E87EF1BE   0925150011 P O dumpcheck      The largest dump device is too small.

First, identify the largest dump device using the “/usr/lib/ras/dumpcheck -p” command, as in the following example:

eclipse:root:/# /usr/lib/ras/dumpcheck -p
The largest dump device is too small.

Largest dump device
Largest dump device size in kb
Current estimated dump size in kb

In this example, the “dump device” that needs to be increased is “lg_dumplv”. If a file system needs to be increased, the output will give a “file system name”.

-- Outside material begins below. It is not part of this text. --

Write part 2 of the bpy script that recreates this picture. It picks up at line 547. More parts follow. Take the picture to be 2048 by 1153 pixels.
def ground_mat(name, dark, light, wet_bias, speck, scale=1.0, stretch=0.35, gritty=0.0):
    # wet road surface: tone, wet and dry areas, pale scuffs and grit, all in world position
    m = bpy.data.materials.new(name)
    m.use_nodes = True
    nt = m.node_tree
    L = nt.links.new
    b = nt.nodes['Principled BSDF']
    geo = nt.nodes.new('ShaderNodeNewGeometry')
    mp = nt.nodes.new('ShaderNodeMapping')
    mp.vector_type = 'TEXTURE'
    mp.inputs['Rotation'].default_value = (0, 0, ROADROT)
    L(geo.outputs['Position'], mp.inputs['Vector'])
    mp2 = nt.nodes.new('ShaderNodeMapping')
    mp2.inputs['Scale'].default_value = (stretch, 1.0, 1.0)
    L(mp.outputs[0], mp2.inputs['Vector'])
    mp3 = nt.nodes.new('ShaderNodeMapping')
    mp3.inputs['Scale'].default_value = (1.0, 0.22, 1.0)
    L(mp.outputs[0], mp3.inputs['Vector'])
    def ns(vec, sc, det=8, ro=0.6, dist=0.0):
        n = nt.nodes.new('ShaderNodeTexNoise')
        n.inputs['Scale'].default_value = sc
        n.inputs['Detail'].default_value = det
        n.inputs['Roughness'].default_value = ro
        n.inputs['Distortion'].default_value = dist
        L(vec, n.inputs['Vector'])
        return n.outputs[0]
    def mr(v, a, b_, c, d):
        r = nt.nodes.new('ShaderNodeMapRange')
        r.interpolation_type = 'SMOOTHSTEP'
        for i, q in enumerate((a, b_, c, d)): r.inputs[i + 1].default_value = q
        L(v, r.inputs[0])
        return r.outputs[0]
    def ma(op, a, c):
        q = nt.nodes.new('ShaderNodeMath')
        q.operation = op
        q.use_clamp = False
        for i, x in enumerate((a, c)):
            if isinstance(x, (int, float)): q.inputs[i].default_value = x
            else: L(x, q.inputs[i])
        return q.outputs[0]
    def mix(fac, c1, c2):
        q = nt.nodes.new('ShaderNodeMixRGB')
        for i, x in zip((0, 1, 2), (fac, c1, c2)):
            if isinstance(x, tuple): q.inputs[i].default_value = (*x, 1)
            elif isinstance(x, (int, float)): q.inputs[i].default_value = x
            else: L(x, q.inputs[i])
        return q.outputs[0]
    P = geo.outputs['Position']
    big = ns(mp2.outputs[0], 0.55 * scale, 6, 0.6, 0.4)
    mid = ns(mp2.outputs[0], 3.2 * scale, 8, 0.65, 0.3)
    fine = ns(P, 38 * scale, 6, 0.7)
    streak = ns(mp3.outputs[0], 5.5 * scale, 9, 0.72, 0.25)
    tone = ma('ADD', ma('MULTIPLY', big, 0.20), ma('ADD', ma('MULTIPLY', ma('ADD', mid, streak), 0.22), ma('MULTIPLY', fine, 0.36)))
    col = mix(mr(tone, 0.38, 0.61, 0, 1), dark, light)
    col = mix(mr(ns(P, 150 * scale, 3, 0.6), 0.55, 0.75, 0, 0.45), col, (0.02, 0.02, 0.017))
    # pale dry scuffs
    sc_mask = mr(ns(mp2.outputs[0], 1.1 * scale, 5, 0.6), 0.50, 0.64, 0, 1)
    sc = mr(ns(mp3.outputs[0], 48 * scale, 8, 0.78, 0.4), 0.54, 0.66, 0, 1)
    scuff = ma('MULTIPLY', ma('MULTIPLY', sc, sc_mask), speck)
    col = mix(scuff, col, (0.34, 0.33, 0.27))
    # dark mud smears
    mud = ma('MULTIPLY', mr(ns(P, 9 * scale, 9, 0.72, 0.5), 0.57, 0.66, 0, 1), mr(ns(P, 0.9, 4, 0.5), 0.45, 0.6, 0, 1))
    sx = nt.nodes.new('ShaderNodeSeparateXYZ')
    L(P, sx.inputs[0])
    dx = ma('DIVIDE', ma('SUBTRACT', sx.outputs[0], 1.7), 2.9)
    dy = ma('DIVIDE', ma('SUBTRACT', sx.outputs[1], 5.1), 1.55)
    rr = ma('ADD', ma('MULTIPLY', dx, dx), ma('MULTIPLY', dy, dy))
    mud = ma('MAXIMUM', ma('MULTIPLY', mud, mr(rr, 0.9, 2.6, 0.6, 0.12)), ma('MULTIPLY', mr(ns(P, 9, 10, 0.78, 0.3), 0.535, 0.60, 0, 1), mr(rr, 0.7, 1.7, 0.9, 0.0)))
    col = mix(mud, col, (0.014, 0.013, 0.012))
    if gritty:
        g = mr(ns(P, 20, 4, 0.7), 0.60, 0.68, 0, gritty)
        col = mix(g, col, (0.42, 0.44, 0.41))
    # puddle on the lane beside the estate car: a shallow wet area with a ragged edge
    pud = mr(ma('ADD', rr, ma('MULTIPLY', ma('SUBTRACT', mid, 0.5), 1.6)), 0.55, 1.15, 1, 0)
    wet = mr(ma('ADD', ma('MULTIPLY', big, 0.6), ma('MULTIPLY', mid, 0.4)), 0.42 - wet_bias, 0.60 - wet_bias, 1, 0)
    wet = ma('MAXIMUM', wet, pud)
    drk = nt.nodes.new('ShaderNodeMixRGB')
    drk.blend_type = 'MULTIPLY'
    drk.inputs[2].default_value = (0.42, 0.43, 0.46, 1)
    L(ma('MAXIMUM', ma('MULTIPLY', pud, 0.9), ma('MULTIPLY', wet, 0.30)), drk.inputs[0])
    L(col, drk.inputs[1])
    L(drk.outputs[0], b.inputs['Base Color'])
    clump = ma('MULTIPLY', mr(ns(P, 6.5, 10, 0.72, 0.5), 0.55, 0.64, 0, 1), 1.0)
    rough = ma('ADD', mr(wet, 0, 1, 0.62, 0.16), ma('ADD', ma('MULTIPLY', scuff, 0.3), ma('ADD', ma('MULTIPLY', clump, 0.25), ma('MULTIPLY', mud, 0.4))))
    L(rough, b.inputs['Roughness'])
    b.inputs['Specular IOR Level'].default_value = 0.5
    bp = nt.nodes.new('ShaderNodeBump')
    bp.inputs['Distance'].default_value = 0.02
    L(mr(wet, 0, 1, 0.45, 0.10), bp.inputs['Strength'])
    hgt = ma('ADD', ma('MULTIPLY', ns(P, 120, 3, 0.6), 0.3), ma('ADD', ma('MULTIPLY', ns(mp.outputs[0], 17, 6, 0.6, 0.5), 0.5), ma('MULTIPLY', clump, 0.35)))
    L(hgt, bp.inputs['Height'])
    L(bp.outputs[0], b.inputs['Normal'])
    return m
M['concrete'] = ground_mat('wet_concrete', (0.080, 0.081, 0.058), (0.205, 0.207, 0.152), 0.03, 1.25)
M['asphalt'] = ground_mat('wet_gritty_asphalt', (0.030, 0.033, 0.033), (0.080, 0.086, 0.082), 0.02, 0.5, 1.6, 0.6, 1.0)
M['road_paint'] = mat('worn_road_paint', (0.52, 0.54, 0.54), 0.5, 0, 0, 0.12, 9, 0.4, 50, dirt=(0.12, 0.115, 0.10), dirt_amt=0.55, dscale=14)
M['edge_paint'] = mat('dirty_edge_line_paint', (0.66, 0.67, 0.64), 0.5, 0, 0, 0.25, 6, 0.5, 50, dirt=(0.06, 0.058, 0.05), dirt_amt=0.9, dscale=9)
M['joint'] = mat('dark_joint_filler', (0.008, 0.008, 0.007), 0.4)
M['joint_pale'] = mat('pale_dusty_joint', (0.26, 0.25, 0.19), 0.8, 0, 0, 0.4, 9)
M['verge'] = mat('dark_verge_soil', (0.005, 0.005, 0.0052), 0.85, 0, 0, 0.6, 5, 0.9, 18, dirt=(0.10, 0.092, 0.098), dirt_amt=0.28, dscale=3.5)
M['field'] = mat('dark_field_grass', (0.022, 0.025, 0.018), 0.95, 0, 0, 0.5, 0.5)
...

If a logical volume needs to be increased, review the current size of this logical volume using the lslv command, similar to the following example:

eclipse:root:/# lslv lg_dumplv
LOGICAL VOLUME:     lg_dumplv              VOLUME GROUP:   rootvg
LV IDENTIFIER:      0001c02b0000d60000000114a8a42e67.11 PERMISSION:     read/write
VG STATE:           active/complete        LV STATE:       opened/syncd
TYPE:               sysdump                WRITE VERIFY:   off
MAX LPs:            512                    PP SIZE:        128 megabyte(s)
COPIES:             1                      SCHED POLICY:   parallel
LPs:                8                      PPs:            8
STALE PPs:          0                      BB POLICY:      relocatable
INTER-POLICY:       minimum                RELOCATABLE:    yes
INTRA-POLICY:       middle                 UPPER BOUND:    32
MOUNT POINT:        N/A                    LABEL:          None
Serialize IO ?:     NO

Note the number of LPs, and increase the logical volume by a reasonable extent. In this example, I can double the size of the logical volume by adding an additional 8 LPs, as shown in the example command below:

eclipse:root:/# extendlv lg_dumplv 8

If a file system needs to be increased, review the current and estimated sizes of the file system provided by the dumpcheck utility. Then, expand the filesystem using a command similar to the following example:

chfs -a size=8G /var/adm/ras

Once you have confirmed the new size same lslv or df commands, run the same dumpcheck command to verify that no errors or warnings are generated. If the situation has been resolved, running the dumpcheck command will simply return you to the command prompt with no errors.